Bang & Olufsen Beosound A5 Review: Superb Sound, Great Range

Thorough is a word that can easily be applied to this app. It’s stable, easy to navigate, logical, and even quite good-looking. Here’s where you can check on remaining battery life, assign favorite radio stations or playlists to the preset buttons, and investigate EQ settings via both a graphic “target” and the more common bass and treble sliders. Here’s where you can set default and maximum volumes, create a stereo pair if you’ve invested in more than one of these sonic picnic baskets, and switch loudness on or off.

Software updates, Bang & Olufsen’s admirable Radio feature and the TuneIn equivalent, and Deezer streaming service integration are all available. Here’s where you can run a “room optimization” routine in order to calibrate your A5 to its specific circumstances, and switch the omni effect on or off. The A5 cannot, however, calibrate itself on the fly automatically like the Sonos Move—it must be instructed to do so.

Room-Filling Sound (Yes, Really)

Once the Besound A5 is set up to your satisfaction, it proves an accomplished and entertaining listen. Once through a stream of Benjamin Clementine’s “Residue” is enough to confirm it: The A5 may look like a premium frivolity, but where the serious concern of sound is concerned, this B&O is all business.

Overall, it’s a poised, hefty, and full-scale listen that sounds quite larger than its physical dimensions. Lots of products optimistically describe their sound as “room-filling,” but the Beosound A5 can actually do so. Even large-ish rooms pose no problems for it, without having to break too much of a sweat where volume levels are concerned.

Low-frequency extension is quite startling, and the A5 controls its bass presence properly. Straight edges at the attack of low-end sounds means that tempos and realistic, rhythmic expression is good, and momentum is considerable. The world’s not short of wireless speakers that can dig as deep and hit as hard as the Beosound A5, but the authority and control this speaker demonstrates is in much shorter supply.

At the opposite end of the frequency range, there’s brilliance and no little attack to treble sounds. But the authority the A5 has over its top-end output is no more equivocal than it is at the bottom end, so sounds never threaten to become edgy or hard. Even at significant volume (and not only is the A5 capable of playing at significant volume, it’s happy and unstressed when it does so, and doesn’t alter its sonic characteristics in the slightest), treble sounds maintain their shape or discipline. So it’s never less than a comfortable and convincing listen.

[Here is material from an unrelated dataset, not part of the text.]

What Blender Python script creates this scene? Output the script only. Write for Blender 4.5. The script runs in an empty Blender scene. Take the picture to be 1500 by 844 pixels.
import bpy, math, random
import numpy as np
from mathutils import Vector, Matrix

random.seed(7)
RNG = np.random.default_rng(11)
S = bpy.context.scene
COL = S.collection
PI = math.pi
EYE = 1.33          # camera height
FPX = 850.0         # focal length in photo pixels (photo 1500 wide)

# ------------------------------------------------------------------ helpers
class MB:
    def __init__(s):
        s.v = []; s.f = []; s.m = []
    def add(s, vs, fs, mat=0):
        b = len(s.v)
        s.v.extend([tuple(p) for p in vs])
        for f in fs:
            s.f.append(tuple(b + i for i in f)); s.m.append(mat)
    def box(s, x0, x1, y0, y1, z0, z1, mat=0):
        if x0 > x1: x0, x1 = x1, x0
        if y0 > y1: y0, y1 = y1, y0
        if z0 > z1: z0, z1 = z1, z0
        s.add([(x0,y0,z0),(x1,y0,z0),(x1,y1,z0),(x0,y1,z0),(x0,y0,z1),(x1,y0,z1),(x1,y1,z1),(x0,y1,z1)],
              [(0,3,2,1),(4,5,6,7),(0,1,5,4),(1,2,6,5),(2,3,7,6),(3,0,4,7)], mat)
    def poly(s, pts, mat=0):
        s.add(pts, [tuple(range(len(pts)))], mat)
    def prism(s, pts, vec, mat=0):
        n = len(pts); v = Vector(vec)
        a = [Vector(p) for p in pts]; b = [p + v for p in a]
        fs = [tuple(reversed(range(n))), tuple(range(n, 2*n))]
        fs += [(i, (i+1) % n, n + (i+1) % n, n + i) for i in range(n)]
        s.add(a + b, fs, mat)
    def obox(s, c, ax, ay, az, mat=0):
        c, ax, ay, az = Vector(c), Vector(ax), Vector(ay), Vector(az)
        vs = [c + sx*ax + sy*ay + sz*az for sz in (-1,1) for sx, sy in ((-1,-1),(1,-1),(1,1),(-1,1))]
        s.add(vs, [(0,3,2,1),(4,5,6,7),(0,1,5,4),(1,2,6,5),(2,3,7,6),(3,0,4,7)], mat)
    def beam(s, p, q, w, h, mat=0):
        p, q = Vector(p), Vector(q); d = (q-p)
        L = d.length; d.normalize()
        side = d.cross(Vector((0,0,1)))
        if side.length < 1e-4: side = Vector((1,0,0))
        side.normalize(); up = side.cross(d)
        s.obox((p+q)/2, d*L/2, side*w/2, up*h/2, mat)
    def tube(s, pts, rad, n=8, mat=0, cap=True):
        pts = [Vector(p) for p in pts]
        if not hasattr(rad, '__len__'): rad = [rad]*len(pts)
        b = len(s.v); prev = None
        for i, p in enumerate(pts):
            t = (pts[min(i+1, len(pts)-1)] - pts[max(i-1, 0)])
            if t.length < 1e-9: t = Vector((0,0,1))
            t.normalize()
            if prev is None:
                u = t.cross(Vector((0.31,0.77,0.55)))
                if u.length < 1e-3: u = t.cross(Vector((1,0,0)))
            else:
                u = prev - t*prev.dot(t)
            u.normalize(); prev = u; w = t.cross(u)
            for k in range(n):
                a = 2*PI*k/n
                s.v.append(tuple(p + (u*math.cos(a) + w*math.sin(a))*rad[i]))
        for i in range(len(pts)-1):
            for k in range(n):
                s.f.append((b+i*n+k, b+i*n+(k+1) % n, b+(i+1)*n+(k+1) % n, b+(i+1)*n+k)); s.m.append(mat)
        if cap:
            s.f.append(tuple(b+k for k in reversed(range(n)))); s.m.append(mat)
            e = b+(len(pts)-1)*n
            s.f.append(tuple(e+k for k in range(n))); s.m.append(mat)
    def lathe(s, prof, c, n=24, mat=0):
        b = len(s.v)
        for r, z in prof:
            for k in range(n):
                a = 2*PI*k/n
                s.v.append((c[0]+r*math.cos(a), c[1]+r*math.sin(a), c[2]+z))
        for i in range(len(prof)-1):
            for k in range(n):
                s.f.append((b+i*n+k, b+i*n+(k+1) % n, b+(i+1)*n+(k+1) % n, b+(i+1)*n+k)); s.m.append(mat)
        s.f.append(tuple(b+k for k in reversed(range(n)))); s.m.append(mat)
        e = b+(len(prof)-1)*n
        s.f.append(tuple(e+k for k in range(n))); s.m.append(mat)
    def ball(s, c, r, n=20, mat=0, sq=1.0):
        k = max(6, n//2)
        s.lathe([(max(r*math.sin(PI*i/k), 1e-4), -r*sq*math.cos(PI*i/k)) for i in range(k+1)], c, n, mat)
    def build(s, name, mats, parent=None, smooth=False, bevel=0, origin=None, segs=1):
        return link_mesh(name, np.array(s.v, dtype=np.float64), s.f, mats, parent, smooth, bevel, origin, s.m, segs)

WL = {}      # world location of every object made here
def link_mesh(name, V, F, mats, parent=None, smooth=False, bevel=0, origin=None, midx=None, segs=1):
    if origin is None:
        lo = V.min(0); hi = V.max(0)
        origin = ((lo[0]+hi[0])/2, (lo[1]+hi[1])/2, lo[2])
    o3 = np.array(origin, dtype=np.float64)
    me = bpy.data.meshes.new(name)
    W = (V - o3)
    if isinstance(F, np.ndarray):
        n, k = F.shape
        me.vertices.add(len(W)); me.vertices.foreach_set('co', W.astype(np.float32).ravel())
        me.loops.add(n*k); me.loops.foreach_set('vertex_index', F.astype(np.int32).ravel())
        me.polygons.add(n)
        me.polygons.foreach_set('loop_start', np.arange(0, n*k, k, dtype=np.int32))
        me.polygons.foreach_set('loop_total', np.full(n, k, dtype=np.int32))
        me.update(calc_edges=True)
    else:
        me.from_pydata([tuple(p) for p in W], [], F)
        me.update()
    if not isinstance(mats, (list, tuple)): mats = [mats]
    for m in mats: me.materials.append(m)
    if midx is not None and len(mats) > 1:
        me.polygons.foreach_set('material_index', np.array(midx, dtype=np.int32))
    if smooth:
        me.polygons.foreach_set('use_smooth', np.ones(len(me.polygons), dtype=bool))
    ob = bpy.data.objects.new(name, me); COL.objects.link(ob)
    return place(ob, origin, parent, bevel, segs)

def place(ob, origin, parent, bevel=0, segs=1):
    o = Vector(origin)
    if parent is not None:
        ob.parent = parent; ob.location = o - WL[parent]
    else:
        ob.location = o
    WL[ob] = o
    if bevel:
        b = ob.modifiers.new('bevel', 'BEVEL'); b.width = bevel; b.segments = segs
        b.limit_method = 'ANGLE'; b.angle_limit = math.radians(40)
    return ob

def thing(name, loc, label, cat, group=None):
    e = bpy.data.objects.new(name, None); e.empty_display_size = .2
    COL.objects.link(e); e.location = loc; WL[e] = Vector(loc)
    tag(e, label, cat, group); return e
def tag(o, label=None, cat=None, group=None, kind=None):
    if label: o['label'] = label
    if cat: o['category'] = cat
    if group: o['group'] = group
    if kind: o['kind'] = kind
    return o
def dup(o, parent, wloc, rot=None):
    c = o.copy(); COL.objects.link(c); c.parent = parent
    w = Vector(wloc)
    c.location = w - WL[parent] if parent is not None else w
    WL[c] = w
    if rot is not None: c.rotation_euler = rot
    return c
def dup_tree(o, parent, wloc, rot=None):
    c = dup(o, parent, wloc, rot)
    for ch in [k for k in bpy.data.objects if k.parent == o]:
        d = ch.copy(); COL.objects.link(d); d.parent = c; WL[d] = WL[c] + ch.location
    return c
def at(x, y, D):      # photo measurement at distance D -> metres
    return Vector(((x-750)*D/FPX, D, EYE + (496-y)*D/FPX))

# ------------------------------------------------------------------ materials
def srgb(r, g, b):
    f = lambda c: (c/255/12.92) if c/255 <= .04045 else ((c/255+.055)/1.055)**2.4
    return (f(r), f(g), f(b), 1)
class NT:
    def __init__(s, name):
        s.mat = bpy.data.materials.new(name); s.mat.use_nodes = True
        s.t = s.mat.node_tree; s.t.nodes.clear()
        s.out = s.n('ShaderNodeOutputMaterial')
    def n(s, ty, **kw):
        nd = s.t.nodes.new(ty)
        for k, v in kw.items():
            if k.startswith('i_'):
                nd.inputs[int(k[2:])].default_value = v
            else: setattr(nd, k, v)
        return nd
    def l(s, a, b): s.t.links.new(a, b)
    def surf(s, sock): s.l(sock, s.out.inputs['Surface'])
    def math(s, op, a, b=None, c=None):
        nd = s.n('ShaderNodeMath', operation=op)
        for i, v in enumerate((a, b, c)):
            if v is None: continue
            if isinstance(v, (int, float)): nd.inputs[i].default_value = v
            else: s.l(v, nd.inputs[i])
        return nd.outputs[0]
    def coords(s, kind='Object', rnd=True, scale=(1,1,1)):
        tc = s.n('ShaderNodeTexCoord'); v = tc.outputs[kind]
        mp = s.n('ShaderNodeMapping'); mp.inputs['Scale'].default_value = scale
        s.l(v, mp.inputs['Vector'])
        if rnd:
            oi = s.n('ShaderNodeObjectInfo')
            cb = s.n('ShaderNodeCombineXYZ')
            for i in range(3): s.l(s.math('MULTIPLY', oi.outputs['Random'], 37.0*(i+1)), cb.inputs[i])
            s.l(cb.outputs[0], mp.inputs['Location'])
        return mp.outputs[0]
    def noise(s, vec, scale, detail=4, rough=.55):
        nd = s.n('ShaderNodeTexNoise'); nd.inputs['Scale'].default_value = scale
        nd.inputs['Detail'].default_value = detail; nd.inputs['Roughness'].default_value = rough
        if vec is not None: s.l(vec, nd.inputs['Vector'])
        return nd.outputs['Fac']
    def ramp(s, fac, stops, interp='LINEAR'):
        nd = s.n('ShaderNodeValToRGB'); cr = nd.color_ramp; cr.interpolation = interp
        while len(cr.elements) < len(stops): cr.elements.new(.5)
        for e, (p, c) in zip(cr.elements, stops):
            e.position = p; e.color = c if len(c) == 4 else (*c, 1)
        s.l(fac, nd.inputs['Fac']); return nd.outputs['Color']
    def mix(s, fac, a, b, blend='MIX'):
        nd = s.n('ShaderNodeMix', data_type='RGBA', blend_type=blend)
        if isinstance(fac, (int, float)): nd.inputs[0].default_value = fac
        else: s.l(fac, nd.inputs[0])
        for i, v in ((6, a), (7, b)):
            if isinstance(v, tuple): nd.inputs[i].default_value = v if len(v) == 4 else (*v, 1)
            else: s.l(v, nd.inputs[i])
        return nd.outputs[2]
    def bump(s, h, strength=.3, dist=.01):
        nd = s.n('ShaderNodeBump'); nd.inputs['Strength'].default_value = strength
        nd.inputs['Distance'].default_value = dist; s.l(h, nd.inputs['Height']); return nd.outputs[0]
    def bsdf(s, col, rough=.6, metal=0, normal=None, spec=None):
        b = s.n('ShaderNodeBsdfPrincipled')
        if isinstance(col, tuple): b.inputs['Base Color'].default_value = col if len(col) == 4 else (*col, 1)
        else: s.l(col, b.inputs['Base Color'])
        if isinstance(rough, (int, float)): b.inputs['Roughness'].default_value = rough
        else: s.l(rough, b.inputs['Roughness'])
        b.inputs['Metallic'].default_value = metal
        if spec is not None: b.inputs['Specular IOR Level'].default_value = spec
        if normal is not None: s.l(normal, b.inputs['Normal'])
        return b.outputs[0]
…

In between, the midrange is just as accomplished and engrossing. Even a compressed recording or radio broadcast is given adequate breathing space through the midrange—and vocalists are able to fully express themselves as a result. The transition from midrange to bass at one end, and to treble at the other, is smooth, consistent, and in no way obvious. Tonality is neutral throughout, and there’s no under- or overstatement of any particular area of the frequency range.

Spatial Audio? Sort Of

The unity and coherence of the Beosound A5’s overall presentation is impressive and by no means a given, no matter how much you’re spending on your audio equipment. Detail levels are always high, and the Bang & Olufsen is particularly impressive in the way it attends to even the smallest transients and harmonic variations in a recording. The broader dynamics of “quiet” and “loud” are just as confidently dealt with, too, as the A5 puts quite a distance between the two positions with no audible effort.

Bang Olufsen Beosound A5 speaker compared to vintage radios

Photograph: Bang & Olufsen

However, the claim for 360-degree sound is never quite made good on, it’s fair to say, even though the Beosound A5 creates a large, immersive, and properly organized soundstage. The new Sonos Era 300 is a far more convincing performer where the nuts and bolts of spatial audio is concerned, but then, it’s not quite a direct competitor of this speaker. It’s mains-powered and more affordable, and it looks profoundly daft. The A5 merely looks a bit unusual. But when it comes to presenting a big, enveloping sound, the Beosound A5 is the wireless speaker to beat.

So where does this leave the B&O Beosound A5 (apart from on your picnic blanket, I mean)? There’s no doubt its appeal will be fairly limited, if for no other reason than that it’s several orders of magnitude more expensive than any other worthwhile battery-powered speaker. Those who have the wherewithal, though, and are turned on (rather than mildly freaked out) by the looks, will find themselves in possession of one of the best speakers Bang & Olufsen has ever produced—which, by extension, means one of the best pound-for-pound speakers around.